All that for the guys diary? Ugh, might as well read the stupid thing.



He is an evil soul. Unlike the master, he uses his power for amusement and profit. He is not concerned with spiritual enlightenment. There is no compassion with his power. I grow weak. I am dying. I have hidden the star in master's special box. It never opens, it has no locks. Dracan's star never discerns. In fire it freezes. In ice it burns.

This all sounds very mysterious. I'm sure glad I'm not involved.

To continue now, I have to head through the game room. When I do...

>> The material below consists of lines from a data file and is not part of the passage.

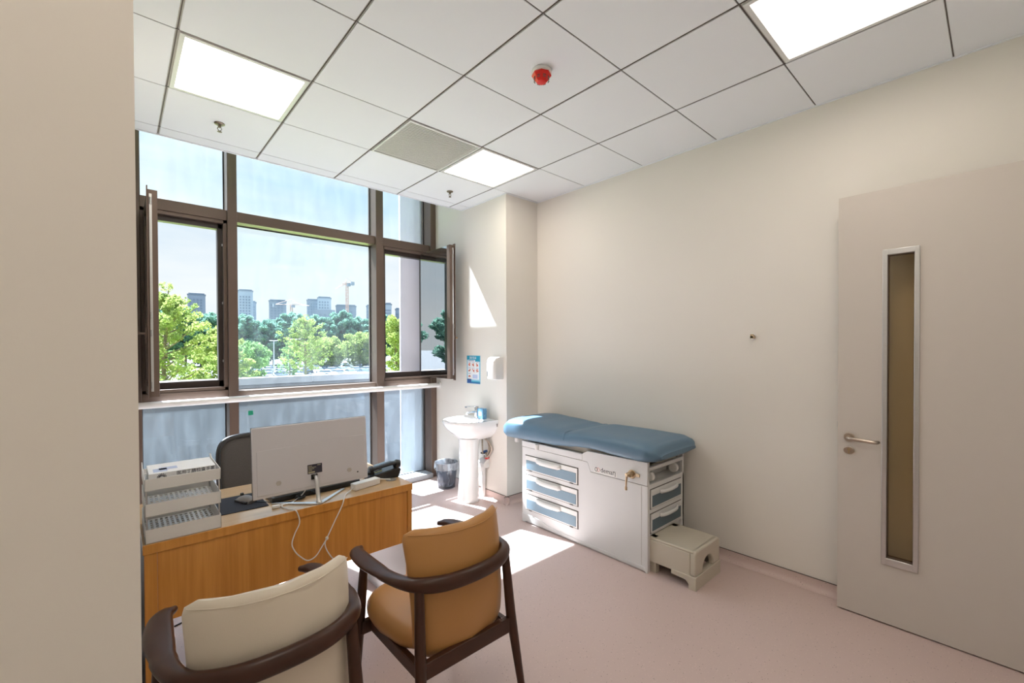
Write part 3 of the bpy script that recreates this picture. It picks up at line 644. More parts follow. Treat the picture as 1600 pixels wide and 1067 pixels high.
# side drawers
def drawer(zb, zt):
    y0, y1 = -0.402, 0.172; hgt = zt-zb
    bm = BM(); box(bm, X0-0.0012, X0+0.003, y0-0.006, y1+0.006, zb-0.006, zt+0.006); g = obj('drawer', bm, 'groove', ec)
    bm = BM(); box(bm, X0-0.008, X0-0.001, y0, y1, zb, zt); obj('drawer_front', bm, 'white', g, bevel=0.002)
    bm = BM(); zc = zb+hgt*0.70
    prism(bm, [(y1-0.012, zb+0.010), (y1-0.012, zc), (0.045, zc), (0.03, zc-0.004), (0.005, zc-0.018), (-0.20, zc-0.018), (-0.225, zc-0.004), (-0.24, zc), (y0+0.012, zc), (y0+0.012, zb+0.010)], 'x', X0-0.0105, X0-0.0075)
    obj('inlay', bm, 'blue_front', g, bevel=0.001)
    bm = BM(); hp = [(X0-0.008, 0.035, zc+0.012), (X0-0.020, 0.015, zc+0.012), (X0-0.030, -0.04, zc+0.011), (X0-0.032, -0.10, zc+0.010), (X0-0.030, -0.16, zc+0.011), (X0-0.020, -0.210, zc+0.012), (X0-0.008, -0.228, zc+0.012)]
    sp = smooth_pts(hp, 4); tube(bm, sp, [(0.010, 0.019)]*len(sp), 14, flat=True); obj('handle', bm, 'white', g)
    for yc_ in (0.11, -0.345):
        bm = BM(); box(bm, X0-0.012, X0-0.006, yc_-0.016, yc_+0.016, zb-0.004, zb+0.002); obj('catch', bm, 'gasket', g)
for zb, zt in ((0.460, 0.583), (0.293, 0.416), (0.120, 0.249)): drawer(zb, zt)
# end drawers
bm = BM(); box(bm, X0+0.004, X1, YR, YR+0.022, 0.245, 0.587)
box(bm, X0+0.004, X0+0.028, YR, YR+0.022, 0.0, 0.245); box(bm, X1-0.03, X1, YR, YR+0.022, 0.0, 0.245); obj('end_panel', bm, 'cream_metal', ec, bevel=0.002)
for zb, zt in ((0.425, 0.553), (0.262, 0.388)):
    bm = BM(); box(bm, X0+0.028, X1-0.045, YR-0.001, YR+0.003, zb-0.005, zt+0.005); g = obj('drawer', bm, 'groove', ec)
    bm = BM(); box(bm, X0+0.034, X1-0.05, YR-0.008, YR-0.0005, zb, zt); obj('drawer_front', bm, 'cream_metal', g, bevel=0.002)
    zc = zb+0.092; xa, xb = X0+0.046, X1-0.062
    bm = BM(); prism(bm, [(xa, zb+0.012), (xb, zb+0.012), (xb, zc), (xb-0.05, zc), (xb-0.07, zc-0.016), (xa+0.12, zc-0.016), (xa+0.10, zc-0.004), (xa, zc-0.004)], 'y', YR-0.0105, YR-0.0075); obj('inlay', bm, 'dark_blue', g, bevel=0.001)
    bm = BM(); sp = smooth_pts([(xa+0.10, YR-0.008, zc+0.006), (xa+0.13, YR-0.024, zc+0.004), (xa+0.22, YR-0.030, zc+0.003), (xb-0.09, YR-0.024, zc+0.004), (xb-0.055, YR-0.008, zc+0.006)], 4)
    tube(bm, sp, [(0.009, 0.013)]*len(sp), 12, flat=True); obj('handle', bm, 'cream_metal', g)
bm = BM(); box(bm, X0+0.02, X1-0.019, YR-0.004, YR+0.03, 0.680, 0.706); box(bm, X0+0.03, X1-0.03, YR+0.03, YR+0.4, 0.69, 0.70); obj('pull_out_tray', bm, 'cream_metal', ec, bevel=0.004)
for xx in (X0+0.062, X1-0.11):
    bm = BM(); cyl(bm, (xx, YR+0.03, 0.632), (xx+0.03, YR+0.03, 0.632), 0.033, seg=24); obj('roller', bm, 'white', ec, bevel=0.003)
bm = BM()
for xx in (X0+0.06, X1-0.08): box(bm, xx, xx+0.03, YR+0.02, YR+0.10, 0.708, 0.748)
tube(bm, smooth_pts([(X0+0.06, YR+0.02, 0.722), (2.6, YR+0.01, 0.732), (X1-0.08, YR+0.02, 0.738)], 6), 0.008, 8); obj('mechanism', bm, 'gasket', ec)
bm = BM(); box(bm, X0+0.03, X1+0.02, -0.98, 0.40, 0.705, 0.755); obj('under_frame', bm, 'stool', ec, bevel=0.004)
bm = BM(); cyl(bm, (2.47, 0.36, 0.66), (2.47, 0.36, 0.71), 0.022, seg=18); obj('adjustment_knob', bm, 'white', ec, bevel=0.003)
bm = BM(); cyl(bm, (2.392, 0.03, 0.700), (2.392, 0.03, 0.655), 0.018, seg=14); obj('adjustment_knob', bm, 'white', ec, bevel=0.003)
# cushion
bm = BM()
top = [(-1.09, 0.800), (-1.05, 0.850), (-0.97, 0.868), (-0.7, 0.872), (-0.42, 0.868), (-0.29, 0.852), (-0.18, 0.862), (0.07, 0.874), (0.25, 0.884), (0.37, 0.878), (0.44, 0.845), (0.485, 0.79)]
bot = [(-1.09, 0.775), (-1.04, 0.745), (-0.95, 0.732), (-0.75, 0.738), (-0.55, 0.750), (-0.40, 0.742), (-0.3, 0.728), (-0.15, 0.714), (0.2, 0.706), (0.40, 0.700), (0.45, 0.712), (0.485, 0.745)]
wid = [(-1.09, 0.245), (-1.06, 0.285), (-1.0, 0.305), (-0.6, 0.300), (-0.29, 0.298), (0.0, 0.308), (0.38, 0.310), (0.45, 0.275), (0.485, 0.235)]
secs = []; NY = 70
for i in range(NY+1):
    u = i/NY; y = -1.09+1.575*u
    if i < 8: y = -1.09+0.10*(i/8)**2*1.0
    elif i > NY-8: y = 0.485-0.12*((NY-i)/8)**2
    else: y = -0.99+(0.365+0.99)*((i-8)/(NY-16))
    zt, zb, hw = lerp_tab(top, y), lerp_tab(bot, y), lerp_tab(wid, y); zc = (zt+zb)/2; hh = (zt-zb)/2; s = []
    for k in range(40):
        a = 2*math.pi*k/40; c, sn = math.cos(a), math.sin(a); ex = 0.34
        s.append((2.660+hw*(abs(c)**ex)*(1 if c > 0 else -1), y, zc+hh*(abs(sn)**0.55)*(1 if sn > 0 else -1)+(0.006*(1-abs(c)) if sn > 0 else 0)))
    secs.append(s)
loft(bm, secs); cu = obj('cushion', bm, 'blue_vinyl', ec, ang=80)
bm = BM(); tube(bm, smooth_pts([(2.358, -0.292, 0.79), (2.375, -0.292, 0.838), (2.42, -0.292, 0.8525), (2.66, -0.292, 0.8575), (2.90, -0.292, 0.8525), (2.95, -0.292, 0.835)], 6), 0.0022, 6); obj('seam', bm, 'blue_vinyl', cu)

# step stool
ss = thing('step_stool', 'beige moulded plastic step with an arched hand hole at the foot of the couch', 'step stool', (2.6, -1.13, 0))
bm = BM(); sx0, sx1, sy0, sy1 = 2.425, 2.775, -1.315, -0.985
arch = [(2.525, 0.085)]+[(2.600-0.075*math.cos(a)*1.0, 0.095+0.075*math.sin(a)) for a in [math.pi*k/14 for k in range(15)]]+[(2.675, 0.085)]
prism(bm, [(sx0, 0.085)]+arch+[(sx1, 0.085), (sx1, 0.226), (sx1-0.014, 0.24), (sx0+0.014, 0.24), (sx0, 0.226)], 'y', sy0, sy0+0.035)
box(bm, sx0+0.001, sx1-0.001, sy0+0.012, sy1, 0.222, 0.24)
box(bm, sx0, sx0+0.02, sy0+0.034, sy1, 0.075, 0.226); box(bm, sx1-0.02, sx1, sy0+0.034, sy1, 0.075, 0.226)
obj('top_shell', bm, 'stool', ss, bevel=0.010, seg=3)
bm = BM(); box(bm, sx0-0.004, sx1+0.004, sy0-0.004, sy0+0.045, 0.0, 0.084)
prism(bm, [(sy0+0.04, 0.0), (sy0+0.045, 0.03), (sy0+0.065, 0.05), (sy0+0.16, 0.055), (sy0+0.16, 0.084), (sy0+0.04, 0.084)], 'x', sx0-0.004, sx0+0.03)
prism(bm, [(sy0+0.04, 0.0), (sy0+0.045, 0.03), (sy0+0.065, 0.05), (sy0+0.16, 0.055), (sy0+0.16, 0.084), (sy0+0.04, 0.084)], 'x', sx1-0.03, sx1+0.004)
obj('base', bm, 'stool', ss, bevel=0.004)
for xx in (sx0+0.02, sx1-0.06):
    bm = BM(); box(bm, xx, xx+0.04, sy1-0.05, sy1, 0.0, 0.24); obj('rear_foot', bm, 'stool', ss)

# ================================================================== DESK
dk = thing('desk', 'honey beech office desk with a wooden front panel standing before the window', 'desk', (0.42, -0.04, 0))
DX0, DX1, DY0, DY1 = -0.158, 1.013, -0.345, 0.265
bm = BM(); box(bm, DX0, DX1, DY0+0.002, DY1, 0.722, 0.750); obj('tabletop', bm, 'woodtop', dk, bevel=0.001)
bm = BM(); box(bm, DX0, DX1, DY0, DY0+0.006, 0.712, 0.7495); obj('front_edge', bm, 'wood', dk, bevel=0.001)
bm = BM(); box(bm, DX0+0.045, DX1-0.031, DY0+0.008, DY0+0.024, 0.425, 0.722); obj('modesty_panel', bm, 'wood', dk)
for x0, x1 in ((DX0+0.004, DX0+0.044), (DX1-0.030, DX1-0.003)):
    bm = BM(); box(bm, x0, x1, DY0+0.028, DY1-0.01, 0.0, 0.7215); sp_ = obj('side_panel', bm, 'melamine', dk, bevel=0.001)
    bm = BM(); box(bm, x0, x1, DY0+0.003, DY0+0.028, 0.0, 0.7115); obj('edge_strip', bm, 'wood', sp_, bevel=0.001)
bm = BM(); lathe(bm, [(0.030, 0.0), (0.030, 0.003), (0.024, 0.004)], (0.952, -0.205, 0.750), 24); obj('cable_grommet', bm, 'grey', dk)

# monitor
mo = thing('computer_monitor', 'large silver white computer monitor seen from behind on the desk', 'monitor', (0.51, -0.25, 0.7505))
bm = BM()
RX = Matrix.Rotation(R(-4), 3, 'X'); mc = (0.51, -0.235, 0.97)
box(bm, 0.236, 0.790, -0.238, -0.228, 0.807, 1.143, RX, mc); sc_ = obj('screen', bm, 'black', mo, bevel=0.002)
bm = BM(); box(bm, 0.2365, 0.7895, -0.247, -0.2385, 0.808, 1.142, RX, mc); sh = obj('back_shell', bm, 'monitor', mo, bevel=0.004)
bm = BM(); prism(bm, [(0.255, 0.822), (0.775, 0.822), (0.775, 1.045), (0.60, 1.045), (0.55, 1.040), (0.50, 1.035), (0.30, 1.033), (0.255, 1.030)], 'y', -0.2495, -0.2465)
bmesh.ops.rotate(bm, verts=bm.verts, cent=mc, matrix=RX); obj('lower_cover', bm, 'monitor', sh, bevel=0.0015)
bm = BM(); box(bm, 0.478, 0.548, -0.2515, -0.2496, 0.885, 0.930, RX, mc); lb = obj('rating_label', bm, 'ink', sh)
bm = BM()
for zz in (0.921, 0.914, 0.907, 0.900): box(bm, 0.481, 0.481+0.018+0.010*((int(zz*1000) % 3)), -0.2522, -0.2516, zz, zz+0.003, RX, mc)
box(bm, 0.481, 0.512, -0.2522, -0.2516, 0.888, 0.896, RX, mc); box(bm, 0.525, 0.541, -0.2522, -0.2516, 0.922, 0.926, RX, mc); obj('label_print', bm, 'gold_ink', lb)
for cx in (0.346, 0.688):
    bm = BM(); cyl(bm, (cx, -0.2497, 0.868), (cx, -0.2508, 0.868), 0.0125, seg=6); bmesh.ops.rotate(bm, verts=bm.verts, cent=mc, matrix=RX); obj('speaker_grille', bm, 'tbar', sh)
bm = BM(); cyl(bm, (0.732, -0.2497, 0.850), (0.732, -0.2508, 0.850), 0.004, seg=12); bmesh.ops.rotate(bm, verts=bm.verts, cent=mc, matrix=RX); obj('lock_slot', bm, 'ink', sh)
bm = BM(); box(bm, 0.494, 0.524, -0.2525, -0.2496, 0.855, 0.880, RX, mc); obj('socket', bm, 'gasket', sh)
bm = BM(); tube(bm, smooth_pts([(0.512, -0.255, 0.873), (0.512, -0.272, 0.872), (0.511, -0.286, 0.855), (0.510, -0.305, 0.80), (0.509, -0.322, 0.765), (0.509, -0.328, 0.754)], 5), [(0.009, 0.007)]*10+[(0.010, 0.007)]*11+[(0.014, 0.01)]*5, 14); obj('stand_neck', bm, 'alu', mo)
bm = BM(); prism(bm, [(0.495, -0.340), (0.523, -0.340), (0.690, -0.190), (0.668, -0.190), (0.512, -0.318), (0.352, -0.180), (0.330, -0.180)], 'z', 0.7505, 0.757); obj('stand_base', bm, 'alu', mo, bevel=0.0015)

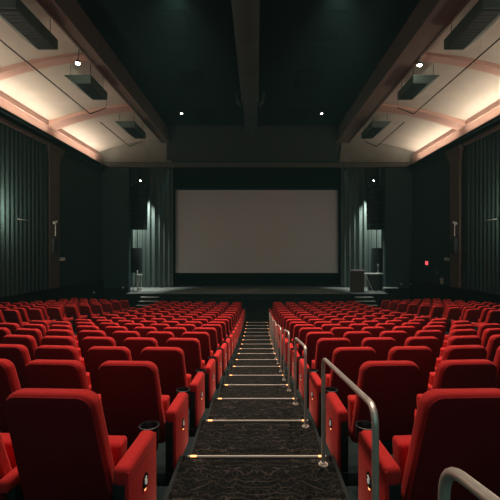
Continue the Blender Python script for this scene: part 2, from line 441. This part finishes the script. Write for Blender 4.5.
# header fascia between the beams
bm = bmesh.new()
vs = [bm.verts.new(v) for v in ((-5.3, YF - 1.3, ZT(HCEIL)), (4.78, YF - 1.3, ZT(HCEIL)), (5.1, YF - .08, ZT(5.6)), (-5.6, YF - .08, ZT(5.6)))]
bm.faces.new(vs); struct('ceiling_fascia', bm, mat('dark_fascia', (.036, .044, .042), .8))
def vault(x, s=-1):     # height of the coffer panels above the camera
    t = (XW - x) / (XW - XB[s][1])
    return 5.90 + .85 * t + .12 * math.sin(PI * t)
RIBS = [3.7, 8.2, 12.7, 17.2, 22.3]
for s, wn in ((-1, 'left'), (1, 'right')):
    XB1 = XB[s][1]
    bm = bmesh.new(); n = 16; prev = None
    for k in range(n + 1):
        x = XB1 + (XW - XB1) * k / n
        col = [bm.verts.new((s * x, yy, ZT(vault(x, s)))) for yy in (-6, 22.3)]
        if prev: bm.faces.new((prev[0], prev[1], col[1], col[0]))
        prev = col
    struct('ceiling_vault_' + wn, bm, CREAM, smooth=True)
    # end slope down to the header
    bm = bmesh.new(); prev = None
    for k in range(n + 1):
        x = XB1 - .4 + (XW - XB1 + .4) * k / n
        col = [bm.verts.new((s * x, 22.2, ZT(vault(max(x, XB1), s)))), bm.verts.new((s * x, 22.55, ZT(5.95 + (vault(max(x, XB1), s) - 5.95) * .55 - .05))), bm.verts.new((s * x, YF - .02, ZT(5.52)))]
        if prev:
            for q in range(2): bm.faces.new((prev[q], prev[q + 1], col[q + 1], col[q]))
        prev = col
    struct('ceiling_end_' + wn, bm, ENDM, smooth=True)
    # upstand frame along the wall
    bm = bmesh.new()
    pr = [(XW, 5.13), (XW - .02, 5.35), (XW - .10, 5.70), (XW - .14, 5.72), (XW - .16, 6.0)]
    prev = None
    for (x, H) in pr:
        col = [bm.verts.new((s * x, yy, ZT(H))) for yy in (-6, YF)]
        if prev: bm.faces.new((prev[0], prev[1], col[1], col[0]))
        prev = col
    struct('trim_%d' % (9 if s < 0 else 10), bm, SALM)
    # arched ribs
    for j, yr in enumerate(RIBS[:4]):
        hw = .34 if j >= 3 else .19
        bm = bmesh.new(); prev = None
        for k in range(n + 1):
            t = k / n
            x = XB1 + (XW - XB1) * k / n
            H0 = vault(x, s) - .10 - .12 * (k / n) ** 2
            col = [bm.verts.new((s * x, yr + dy, ZT(HH))) for dy, HH in ((-hw, vault(x, s) + .02), (-hw, H0), (hw, H0), (hw, vault(x, s) + .02))]
            if prev:
                for q in range(3): bm.faces.new((prev[q], prev[q + 1], col[q + 1], col[q]))
            prev = col
        struct('trim_%d' % (11 + j * 2 + (s > 0)), bm, SALM, smooth=True)
    # light cove: cornice at the wall top with a hidden warm strip per bay
    bm = bmesh.new()
    a, b = sorted((s * (XW + .05), s * (XW - .34))); box(bm, a, b, -6, YF, ZT(5.13), ZT(5.17))
    a, b = sorted((s * (XW - .34), s * (XW - .32))); box(bm, a, b, -6, YF, ZT(5.13), ZT(5.235))
    a, b = sorted((s * (XW + .05), s * (XW - .16))); box(bm, a, b, -6, YF, ZT(4.9), ZT(5.13))
    struct('trim_%d' % (19 if s < 0 else 20), bm, WALLM)
    bays = [(2.0, 6.5, 'above the nearest bay, out of view'), (7.1, 11.7, 'under the nearest coffer in view'), (12.3, 16.85, 'under the middle coffer'), (17.6, 21.9, 'under the coffer nearest the stage')]
    for (ya, yb, wh) in bays:
        t = thing('cove_light', 'warm strip light hidden along the %s wall top, %s' % (wn, wh), 'cove light', (s * (XW - .26), (ya + yb) / 2, ZT(5.17)))
        b = bmesh.new(); box(b, -.03, .03, -(yb - ya) / 2, (yb - ya) / 2, 0, .02); obj('housing', b, PALE, t)
        L = bpy.data.lights.new('cove_strip', 'AREA'); L.shape = 'RECTANGLE'; L.size = .08; L.size_y = yb - ya
        L.energy = 92 * (yb - ya) / 4.6; L.color = (1, .83, .69); L.spread = math.radians(180)
        o = bpy.data.objects.new('cove_strip', L); C.objects.link(o); o.parent = t; o.location = (-s * .0, 0, .03)
        d = Vector((-s * .8, 0, 1)).normalized()
        q = (-d).to_track_quat('Z', 'Y')
        # area lights shine along -Z ; keep their long side along y
        zax = -d; yax = Vector((0, 1, 0)); xax = yax.cross(zax)
        o.rotation_euler = Matrix((xax, yax, zax)).transposed().to_euler()

# ceiling units
def ceiling_unit(s, ya, yb, lab):
    x = 6.22 if s < 0 else 5.86; l = (yb - ya) / 2
    t = thing('ceiling_unit', lab, 'ceiling unit', (s * x, (ya + yb) / 2, ZT(5.92)), 0, 'boxy units under the side ceilings')
    bm = bmesh.new()
    lo = [(-.36, -l), (.22, -l), (.22, l), (-.36, l)]; hi = [(-.36, -l), (.62, -l * .97), (.62, l * .97), (-.36, l)]
    a = [bm.verts.new((s * px, py, 0)) for px, py in lo]; b = [bm.verts.new((s * px, py, .30)) for px, py in hi]
    bm.faces.new(a); bm.faces.new(b)
    for q in range(4): bm.faces.new((a[q], a[(q + 1) % 4], b[(q + 1) % 4], b[q]))
    bmesh.ops.bevel(bm, geom=bm.edges[:], offset=.012, segments=2, profile=.5, affect='EDGES')
    obj('casing', bm, UNIT, t, smooth=False)
    bm = bmesh.new(); a, b = sorted((s * -.33, s * .18)); box(bm, a, b, -l * .93, l * .93, -.02, .005)
    for q in range(12): box(bm, a + .02, b - .02, -l * .88 + q * l * .152, -l * .88 + q * l * .152 + .02, -.028, -.02)
    g = obj('grille', bm, SPKR, t, smooth=False); g['label'] = 'black grille'
    for px in (-.26, .45):
        for sy in (-1, 1):
            xx = s * px; top = vault(x + px, s) - 5.92
            bm = bmesh.new(); cyl(bm, (xx, sy * l * .75, .29), (xx, sy * l * .75, top + .01), .009, seg=8)
            obj('hanger', bm, BLK, t)
for s, wn in ((-1, 'left'), (1, 'right')):
    ceiling_unit(s, 9.0, 10.9, 'dark boxy unit under the %s ceiling, nearest and largest' % wn)
    ceiling_unit(s, 13.05, 14.5, 'dark boxy unit under the %s ceiling, between the two salmon ribs' % wn)
    ceiling_unit(s, 17.7, 19.5, 'dark boxy unit under the %s ceiling, nearest the stage' % wn)
    for (ya, yb, wh) in ((6.0, 15.3, 'crossing the near rib'), (16.3, 20.1, 'in the bay nearest the stage')):
        bm = bmesh.new(); X = 6.9 if s < 0 else 6.48; H = 5.62
        pts = [Vector((s * X, ya, ZT(H + .05))), Vector((s * X, yb, ZT(H + .05))), Vector((s * (X - .54), yb + .3, ZT(H + .42)))]
        t = thing('sprinkler_pipe', 'thin black pipe under the %s ceiling, %s' % (wn, wh), 'pipe', (0, 0, 0))
        tube(bm, round_path(pts, .04, 3), .020, 8); cyl(bm, (s * (X - .54), yb + .3, ZT(H + .42)), (s * (X - .54), yb + .3, ZT(vault(X - .54, s))), .008, seg=8); obj('pipe', bm, BLK, t)
        yy = ya + 1.3
        while yy < yb:
            b = bmesh.new(); cyl(b, (s * X, yy, ZT(H + .05)), (s * X, yy, ZT(vault(X, s))), .003, seg=5); obj('hanger', b, PALE, t)
            b = bmesh.new(); cyl(b, (s * X, yy + .4, ZT(H + .05)), (s * X, yy + .4, ZT(H - .01)), .012, .022, seg=8); obj('sprinkler_head', b, PALE, t)
            yy += 3.4

# central duct
t = thing('air_duct', 'long dark round duct hanging along the middle of the ceiling', 'duct', (-.31, 0, 0))
bm = bmesh.new(); H = 6.75
def lathe_y(bm, prof, seg=40):
    rings = [[bm.verts.new((r * math.cos(2 * PI * k / seg), y, ZT(H) + r * math.sin(2 * PI * k / seg))) for k in range(seg)] for y, r in prof]
    for i in range(len(prof) - 1):
        for k in range(seg): bm.faces.new((rings[i][k], rings[i][(k + 1) % seg], rings[i + 1][(k + 1) % seg], rings[i + 1][k]))
    bm.faces.new(rings[0]); bm.faces.new(rings[-1])
prof = []
y = -4
while y < 16.0:
    prof += [(y, .385), (y + .02, .388), (y + .04, .385)]; y += 2.2
prof += [(16.2, .385)]
lathe_y(bm, prof); obj('duct_tube', bm, DUCT, t)
bm = bmesh.new(); lathe_y(bm, [(16.2, .385), (16.25, .40), (16.45, .40), (16.55, .345), (18.7, .34), (18.72, .352), (18.76, .352), (18.78, .34), (20.9, .34), (20.95, .30)]); obj('narrow_duct_tube', bm, DUCT, t)
for sx in (-1, 1):
    bm = bmesh.new()
    pl = [(.42, -.35), (.62, -.12), (.66, .32), (.56, .34), (.52, 0), (.40, -.2)]
    vs = [bm.verts.new((sx * px, 16.3, ZT(H) + pz - .05)) for px, pz in pl]; f = bm.faces.new(vs)
    r = bmesh.ops.extrude_face_region(bm, geom=[f]); bmesh.ops.translate(bm, vec=(0, .12, 0), verts=[g for g in r['geom'] if isinstance(g, bmesh.types.BMVert)])
    obj('flap', bm, DUCT, t, smooth=False)
for yy in (3, 8, 13.5, 16.35, 19.5):
    for sx in (-1, 1):
        b = bmesh.new(); cyl(b, (sx * .3, yy, ZT(H + .2)), (sx * .3, yy, ZT(HCEIL)), .012, seg=6); obj('hanger', b, BLK, t)
# ceiling panels
rows = [(12.1, .8, 'nearest the camera'), (15.8, .75, 'in the middle row'), (20.2, .85, 'nearest the stage')]
for s, wn in ((-1, 'left'), (1, 'right')):
    for (yy, hy, wh) in rows:
        bm = bmesh.new(); x = -2.75 if s < 0 else 2.2; box(bm, x - .55, x + .55, yy - hy, yy + hy, ZT(HCEIL - .05), ZT(HCEIL) + .001, .01)
        tag(obj('ceiling_panel', bm, PANEL, None, False), 'black square panel on the ceiling, %s of the duct, %s' % (wn, wh), 'ceiling panel', 'black panels on the central ceiling')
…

You think you see a somewhat cute, abstract creature with a key in it's had prance by.
The fumes from the spider cider must be getting to me. Anyway, we head to the room straight ahead now.



Our hero might be a klepto and a psychotic vandal, but he is VERY concerned about animal rights. Full of indignant rage at this injustice, we steal their cage.


But that isn't enough! So we return to the foyer for some troublemaking.


Clearly the animal gods have blessed me for this act of vengeance by giving me a key. Time to return upstairs!


And again we read.



Together they form a key.
The second one isn't much better


It is guarded by 'He who moves as the moon.'
Thank you. That was very... cryptic. The box in the closet is not unlike the packages that Gamecube peripherals were in, in that they are both impossible to open with any normal tools. I decide to use the same technique I employ on those here. Back to the foyer!







It worked! Vengeance served, we continue on.


But not before looting this closet as well. What a weird item. On a whim, I try out one of my magic spells.


That has GOT to be the worst name for a magic spell ever.



Talk to my pious brother. He can help you find your sister. A word from him can open doors in high places.

This little exchange teaches us a new spell.


I take back what I said about Dolldoll...

On my way through the MURDER ROOM I notice something. Are those rifles on the wall?

Crap. I was hoping to go all Doom on these fuckers. Well, let's continue.



In the distance you can see three buildings. You should leave what you don't need here.
This is where we ditch stuff we don't want. We won't be using this. Let's try the middle building.


I hope we don't get mauled by evil plants.


Good.
One of the pots is empty. So, we grab the watering can and pray that whatever grows won't eat us.


So far so good... Let's keep it up.


Wow! It's still not evil. We had to step outside to get more water. When we return...


That little demon guy tears through the place. He needs to chill.
Ok, the plant hasn't killed us yet, so well respond in kind by giving it more water.


Woo! Fruit! Now I can finally sit down to lunch.






Dammit! I knew the stupid plant would kill me! I guess I can't have lunch after all. But I can have something to drink! Of all the stuff I've picked up, bottle 1 looks the tastiest so we'll try that.



It must be some kinda almond flavored booze! Let's take another swig!



This is some good shit!



This death has a lesson!

Which we will completely ignore by drinking bottle 2 instead.





Well that didn't work out much better. It turns out that everything in the house is poisonous. Ah well.